Race-Free Zone campaign launched in Essequibo


Stabroek News
January 30, 2000


Large numbers of school children attended a rally to launch the Race-Free Zone campaign at Damon Square, Anna Regina last weekend when the Rights of Children (ROC) took their "Holding Onto Friendships" project to the Essequibo Coast.

A press release from the ROC on Thursday said that the Race-Free Zone campaign was launched at Anna Regina and at Suddie, while workshops were held at Anna Regina and Abrams Zuil.

At the event at Damon Square, local ROC coordinators from the Anna Regina Multilateral and Cotton Field Secondary schools moved the programme through a series of presentations including songs and poems on racial harmony themes. Among those in attendance were Regional Chairman, Ally Baksh and Anna Regina Multilateral school headmaster, Parmeshwar Lall.

The launching of the campaign at Suddie took place in the crowded Sunday marketplace.

According to the release, 80 young people who attended the workshops at Anna Regina and Abrams Zuil were drawn from schools, clubs and the New Opportunity Corps.
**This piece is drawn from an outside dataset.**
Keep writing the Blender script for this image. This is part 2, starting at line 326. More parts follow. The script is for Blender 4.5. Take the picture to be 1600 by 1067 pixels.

The workshops focused on mural paintings featuring the theme "The Colour of Friendship" in preparation for producing mural paintings in Region Two and for an upcoming song and poetry competition titled "Rhymes & Rhythms on Race". A similar session was held at Charity Secondary school for some 200 members of the fourth and fifth forms.

The ROC members from Georgetown also held a planning meeting with the coordinators in Region Two on ways to involve the many young people in the campaign activities, the release stated.